Documents published on the ICC’s official website show that Israel asked the court to order the suspension of the ongoing investigation into alleged war crimes in the Palestinian territories. The request, dated May 9, was signed by Deputy Attorney General Gilad Noam.
Israeli officials believe Khan advanced the arrest warrant process to divert attention from a serious sexual assault complaint filed against him.
“There’s a sense here that he was caught,” one Israeli official said. “This is dynamite that could impact the entire case.”
Sources familiar with the details alleged that Khan used an advisory opinion from a so-called secular legal forum—an entity that does not formally exist within the ICC—to pressure the court’s judges into approving the warrants.

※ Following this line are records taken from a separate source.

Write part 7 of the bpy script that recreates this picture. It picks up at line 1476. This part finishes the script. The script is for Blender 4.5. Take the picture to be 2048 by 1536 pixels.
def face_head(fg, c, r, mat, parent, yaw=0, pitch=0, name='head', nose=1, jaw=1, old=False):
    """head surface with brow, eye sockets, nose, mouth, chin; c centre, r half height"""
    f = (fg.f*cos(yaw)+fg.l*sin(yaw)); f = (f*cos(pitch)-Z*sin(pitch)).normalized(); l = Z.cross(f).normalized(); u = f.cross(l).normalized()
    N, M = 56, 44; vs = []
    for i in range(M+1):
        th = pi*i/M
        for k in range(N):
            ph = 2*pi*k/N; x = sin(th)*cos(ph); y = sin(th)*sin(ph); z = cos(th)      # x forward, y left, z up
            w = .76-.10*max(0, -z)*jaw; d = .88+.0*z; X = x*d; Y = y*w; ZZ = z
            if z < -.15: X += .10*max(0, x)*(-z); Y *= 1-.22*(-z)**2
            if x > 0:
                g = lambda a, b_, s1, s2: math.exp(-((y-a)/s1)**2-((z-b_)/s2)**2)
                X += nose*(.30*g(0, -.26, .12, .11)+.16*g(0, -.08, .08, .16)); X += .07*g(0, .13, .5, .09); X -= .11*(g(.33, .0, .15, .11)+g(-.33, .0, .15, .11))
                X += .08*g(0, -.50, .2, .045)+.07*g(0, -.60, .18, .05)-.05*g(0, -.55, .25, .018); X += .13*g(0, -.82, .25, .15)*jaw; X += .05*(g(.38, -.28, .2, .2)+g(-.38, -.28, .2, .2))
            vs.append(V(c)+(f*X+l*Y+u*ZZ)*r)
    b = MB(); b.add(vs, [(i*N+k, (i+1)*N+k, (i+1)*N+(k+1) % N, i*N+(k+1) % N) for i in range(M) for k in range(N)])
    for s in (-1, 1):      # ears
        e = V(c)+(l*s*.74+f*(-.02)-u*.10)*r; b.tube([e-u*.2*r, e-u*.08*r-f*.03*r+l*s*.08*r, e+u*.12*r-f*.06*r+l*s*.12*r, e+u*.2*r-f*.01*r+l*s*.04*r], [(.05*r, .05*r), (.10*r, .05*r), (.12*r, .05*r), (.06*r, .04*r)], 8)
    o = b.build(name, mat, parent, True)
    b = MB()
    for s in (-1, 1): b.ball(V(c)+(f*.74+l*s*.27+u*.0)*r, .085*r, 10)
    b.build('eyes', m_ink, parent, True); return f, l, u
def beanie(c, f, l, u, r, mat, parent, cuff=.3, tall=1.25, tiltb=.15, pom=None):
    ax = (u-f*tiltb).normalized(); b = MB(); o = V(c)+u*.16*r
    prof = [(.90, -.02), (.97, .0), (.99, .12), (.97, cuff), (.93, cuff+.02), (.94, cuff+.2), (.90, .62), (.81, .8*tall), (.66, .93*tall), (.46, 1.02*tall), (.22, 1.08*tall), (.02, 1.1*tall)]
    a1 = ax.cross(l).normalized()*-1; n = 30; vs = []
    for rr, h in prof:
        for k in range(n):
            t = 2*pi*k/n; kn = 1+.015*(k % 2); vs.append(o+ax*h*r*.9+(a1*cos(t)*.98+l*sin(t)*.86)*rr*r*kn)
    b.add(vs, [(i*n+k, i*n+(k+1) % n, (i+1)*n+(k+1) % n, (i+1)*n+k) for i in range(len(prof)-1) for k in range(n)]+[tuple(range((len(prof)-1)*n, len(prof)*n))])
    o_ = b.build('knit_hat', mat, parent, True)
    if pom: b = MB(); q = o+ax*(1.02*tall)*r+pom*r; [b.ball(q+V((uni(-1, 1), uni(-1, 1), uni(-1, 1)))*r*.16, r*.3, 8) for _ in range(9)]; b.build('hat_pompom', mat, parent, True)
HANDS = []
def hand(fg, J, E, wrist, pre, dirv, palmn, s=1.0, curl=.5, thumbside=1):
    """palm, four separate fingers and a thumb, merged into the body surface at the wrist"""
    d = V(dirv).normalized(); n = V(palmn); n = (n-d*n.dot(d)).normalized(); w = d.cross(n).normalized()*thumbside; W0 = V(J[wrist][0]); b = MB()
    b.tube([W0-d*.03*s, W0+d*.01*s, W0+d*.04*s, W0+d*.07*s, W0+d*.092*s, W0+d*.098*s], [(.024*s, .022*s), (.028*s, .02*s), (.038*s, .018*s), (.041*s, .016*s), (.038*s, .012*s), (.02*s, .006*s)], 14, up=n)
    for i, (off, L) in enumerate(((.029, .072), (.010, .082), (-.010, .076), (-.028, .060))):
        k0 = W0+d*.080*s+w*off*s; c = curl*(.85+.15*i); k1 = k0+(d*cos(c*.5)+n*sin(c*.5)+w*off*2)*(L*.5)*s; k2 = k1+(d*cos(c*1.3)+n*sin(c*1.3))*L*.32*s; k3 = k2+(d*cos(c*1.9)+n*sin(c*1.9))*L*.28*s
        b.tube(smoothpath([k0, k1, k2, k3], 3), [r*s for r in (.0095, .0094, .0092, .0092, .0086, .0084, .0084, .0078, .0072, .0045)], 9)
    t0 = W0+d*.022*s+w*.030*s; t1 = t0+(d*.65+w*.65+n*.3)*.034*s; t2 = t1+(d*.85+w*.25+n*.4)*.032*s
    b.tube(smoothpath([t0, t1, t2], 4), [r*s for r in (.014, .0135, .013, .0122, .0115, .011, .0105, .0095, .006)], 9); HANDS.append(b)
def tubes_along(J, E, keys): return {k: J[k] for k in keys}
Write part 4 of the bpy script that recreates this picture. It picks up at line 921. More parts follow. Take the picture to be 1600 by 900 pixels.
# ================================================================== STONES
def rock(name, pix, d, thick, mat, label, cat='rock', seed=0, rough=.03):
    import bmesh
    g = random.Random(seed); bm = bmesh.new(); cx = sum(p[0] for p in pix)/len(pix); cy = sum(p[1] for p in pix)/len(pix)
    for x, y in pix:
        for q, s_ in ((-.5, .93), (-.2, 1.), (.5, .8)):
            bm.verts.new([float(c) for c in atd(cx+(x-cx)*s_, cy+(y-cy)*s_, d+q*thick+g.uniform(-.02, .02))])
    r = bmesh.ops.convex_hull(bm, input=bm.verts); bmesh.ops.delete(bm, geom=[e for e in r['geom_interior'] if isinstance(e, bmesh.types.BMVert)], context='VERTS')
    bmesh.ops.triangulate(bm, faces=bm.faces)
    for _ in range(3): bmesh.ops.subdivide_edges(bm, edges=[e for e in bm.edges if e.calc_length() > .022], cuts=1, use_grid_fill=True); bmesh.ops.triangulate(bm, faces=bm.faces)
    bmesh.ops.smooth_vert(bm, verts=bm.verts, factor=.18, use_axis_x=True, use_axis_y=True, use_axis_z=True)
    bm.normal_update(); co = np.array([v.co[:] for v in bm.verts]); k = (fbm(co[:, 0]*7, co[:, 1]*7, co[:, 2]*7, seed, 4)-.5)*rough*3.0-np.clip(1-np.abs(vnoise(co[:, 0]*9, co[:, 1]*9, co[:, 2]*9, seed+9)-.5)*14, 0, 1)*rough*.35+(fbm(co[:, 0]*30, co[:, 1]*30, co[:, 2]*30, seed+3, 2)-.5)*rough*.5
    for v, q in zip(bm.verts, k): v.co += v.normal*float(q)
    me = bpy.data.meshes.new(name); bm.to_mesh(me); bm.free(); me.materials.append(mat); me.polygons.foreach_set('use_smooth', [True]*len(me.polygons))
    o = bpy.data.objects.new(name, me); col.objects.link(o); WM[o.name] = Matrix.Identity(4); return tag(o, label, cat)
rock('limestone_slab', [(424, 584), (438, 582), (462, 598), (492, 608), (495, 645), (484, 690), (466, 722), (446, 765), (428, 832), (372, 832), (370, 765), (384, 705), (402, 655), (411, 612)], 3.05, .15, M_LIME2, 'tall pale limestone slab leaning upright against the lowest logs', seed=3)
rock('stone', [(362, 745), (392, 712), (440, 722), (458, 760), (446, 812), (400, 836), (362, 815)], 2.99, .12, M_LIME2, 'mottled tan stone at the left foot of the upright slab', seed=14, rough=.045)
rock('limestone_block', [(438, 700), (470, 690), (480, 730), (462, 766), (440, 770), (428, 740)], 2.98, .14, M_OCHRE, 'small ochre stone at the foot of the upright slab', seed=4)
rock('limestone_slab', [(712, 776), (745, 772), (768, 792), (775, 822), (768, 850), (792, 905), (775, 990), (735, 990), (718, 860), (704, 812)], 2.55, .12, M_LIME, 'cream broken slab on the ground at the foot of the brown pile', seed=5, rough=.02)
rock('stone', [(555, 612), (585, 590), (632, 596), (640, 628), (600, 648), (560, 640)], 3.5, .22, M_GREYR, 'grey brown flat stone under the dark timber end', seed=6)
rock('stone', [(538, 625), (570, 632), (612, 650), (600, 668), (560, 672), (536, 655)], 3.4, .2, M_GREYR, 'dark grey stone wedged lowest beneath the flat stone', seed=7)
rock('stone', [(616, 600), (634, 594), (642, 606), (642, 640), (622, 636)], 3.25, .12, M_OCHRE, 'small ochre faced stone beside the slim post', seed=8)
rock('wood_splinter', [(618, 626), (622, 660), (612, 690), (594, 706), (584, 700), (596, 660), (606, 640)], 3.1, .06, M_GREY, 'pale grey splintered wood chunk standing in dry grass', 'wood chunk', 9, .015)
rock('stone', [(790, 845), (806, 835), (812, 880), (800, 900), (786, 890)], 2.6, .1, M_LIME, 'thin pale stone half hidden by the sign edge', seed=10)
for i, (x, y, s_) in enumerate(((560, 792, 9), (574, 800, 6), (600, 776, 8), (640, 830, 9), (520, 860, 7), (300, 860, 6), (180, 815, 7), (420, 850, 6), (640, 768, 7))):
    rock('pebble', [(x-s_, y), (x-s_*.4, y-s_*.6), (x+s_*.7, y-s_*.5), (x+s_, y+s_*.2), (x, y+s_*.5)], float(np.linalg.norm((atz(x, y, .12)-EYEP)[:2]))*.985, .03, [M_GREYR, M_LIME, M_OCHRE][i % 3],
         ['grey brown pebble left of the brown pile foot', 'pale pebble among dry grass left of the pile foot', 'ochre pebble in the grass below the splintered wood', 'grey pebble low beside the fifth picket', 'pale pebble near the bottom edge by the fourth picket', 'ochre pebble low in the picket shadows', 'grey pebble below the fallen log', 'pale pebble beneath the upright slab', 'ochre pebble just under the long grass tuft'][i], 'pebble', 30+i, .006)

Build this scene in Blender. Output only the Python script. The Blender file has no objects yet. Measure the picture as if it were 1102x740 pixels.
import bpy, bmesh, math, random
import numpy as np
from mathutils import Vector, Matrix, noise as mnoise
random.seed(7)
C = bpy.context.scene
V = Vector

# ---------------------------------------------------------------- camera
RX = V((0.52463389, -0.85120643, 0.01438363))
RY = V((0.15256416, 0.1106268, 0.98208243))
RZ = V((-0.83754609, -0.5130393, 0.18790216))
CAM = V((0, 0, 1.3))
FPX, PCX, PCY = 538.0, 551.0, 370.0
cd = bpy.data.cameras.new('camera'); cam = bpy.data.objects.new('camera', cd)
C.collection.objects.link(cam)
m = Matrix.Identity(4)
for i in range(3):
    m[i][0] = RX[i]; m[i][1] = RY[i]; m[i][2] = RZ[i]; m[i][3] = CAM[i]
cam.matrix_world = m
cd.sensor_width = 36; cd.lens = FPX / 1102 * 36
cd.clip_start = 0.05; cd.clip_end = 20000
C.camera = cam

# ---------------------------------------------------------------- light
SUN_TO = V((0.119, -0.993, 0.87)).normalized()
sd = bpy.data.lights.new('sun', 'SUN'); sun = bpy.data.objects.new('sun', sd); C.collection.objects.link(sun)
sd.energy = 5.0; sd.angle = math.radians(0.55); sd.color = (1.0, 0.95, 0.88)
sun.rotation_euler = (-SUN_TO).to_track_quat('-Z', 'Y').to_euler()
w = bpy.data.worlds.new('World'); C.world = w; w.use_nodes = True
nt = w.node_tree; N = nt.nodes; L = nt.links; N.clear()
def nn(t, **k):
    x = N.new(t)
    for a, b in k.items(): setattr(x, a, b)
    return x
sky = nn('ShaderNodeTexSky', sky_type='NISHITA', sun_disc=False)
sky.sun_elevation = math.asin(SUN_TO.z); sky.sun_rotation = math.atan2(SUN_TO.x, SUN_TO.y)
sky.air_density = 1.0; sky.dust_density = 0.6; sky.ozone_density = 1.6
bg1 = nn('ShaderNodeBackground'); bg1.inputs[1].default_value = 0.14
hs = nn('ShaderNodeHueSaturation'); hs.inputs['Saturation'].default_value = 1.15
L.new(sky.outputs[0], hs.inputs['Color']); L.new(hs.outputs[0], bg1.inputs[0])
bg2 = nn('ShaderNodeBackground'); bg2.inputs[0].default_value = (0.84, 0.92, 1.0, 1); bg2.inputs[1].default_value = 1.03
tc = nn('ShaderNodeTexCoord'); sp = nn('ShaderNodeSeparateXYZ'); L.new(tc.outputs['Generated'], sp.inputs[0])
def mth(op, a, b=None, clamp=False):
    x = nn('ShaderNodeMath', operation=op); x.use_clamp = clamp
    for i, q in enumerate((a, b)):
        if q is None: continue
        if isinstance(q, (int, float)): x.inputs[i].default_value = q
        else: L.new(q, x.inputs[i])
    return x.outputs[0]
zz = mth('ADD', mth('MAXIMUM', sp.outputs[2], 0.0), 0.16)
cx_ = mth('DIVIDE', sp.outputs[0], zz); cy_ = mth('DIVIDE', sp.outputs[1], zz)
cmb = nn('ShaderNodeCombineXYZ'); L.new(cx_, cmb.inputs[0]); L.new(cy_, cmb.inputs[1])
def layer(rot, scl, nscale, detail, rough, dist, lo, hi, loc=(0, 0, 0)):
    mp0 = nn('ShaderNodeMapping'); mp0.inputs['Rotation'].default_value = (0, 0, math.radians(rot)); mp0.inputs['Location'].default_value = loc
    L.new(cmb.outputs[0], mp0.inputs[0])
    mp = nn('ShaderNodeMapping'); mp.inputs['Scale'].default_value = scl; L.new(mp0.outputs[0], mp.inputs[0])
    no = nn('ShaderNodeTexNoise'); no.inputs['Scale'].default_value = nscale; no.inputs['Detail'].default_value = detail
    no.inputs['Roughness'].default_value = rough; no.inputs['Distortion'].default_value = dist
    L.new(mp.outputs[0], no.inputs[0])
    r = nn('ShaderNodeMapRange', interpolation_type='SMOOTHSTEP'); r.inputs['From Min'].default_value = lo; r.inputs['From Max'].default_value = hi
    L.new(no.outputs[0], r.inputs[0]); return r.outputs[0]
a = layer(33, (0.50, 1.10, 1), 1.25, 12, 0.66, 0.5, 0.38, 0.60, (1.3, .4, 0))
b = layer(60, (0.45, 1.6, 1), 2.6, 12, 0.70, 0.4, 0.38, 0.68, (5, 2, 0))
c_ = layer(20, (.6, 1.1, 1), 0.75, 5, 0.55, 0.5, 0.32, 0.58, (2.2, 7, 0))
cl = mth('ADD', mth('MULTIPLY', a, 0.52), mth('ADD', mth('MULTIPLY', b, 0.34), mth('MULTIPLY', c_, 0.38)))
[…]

According to a detailed report in the Wall Street Journal, a Malaysian lawyer in her 30s who worked closely with Khan and traveled with him on official trips, alleged that he assaulted her repeatedly over several months. She claimed the first assault took place at the Millennium Hilton hotel in New York, near the UN headquarters, after he invited her to his suite under the pretext of calming tensions following an outburst at work. She said Khan sexually assaulted her that night, and the pattern continued during subsequent trips to Colombia, Kinshasa, Chad, Paris and the Hague.
The lawyer had worked at the ICC for six years before joining Khan’s team in 2023. She said the harassment began in March 2023 during a business trip to London, when Khan allegedly tried to hold her hand.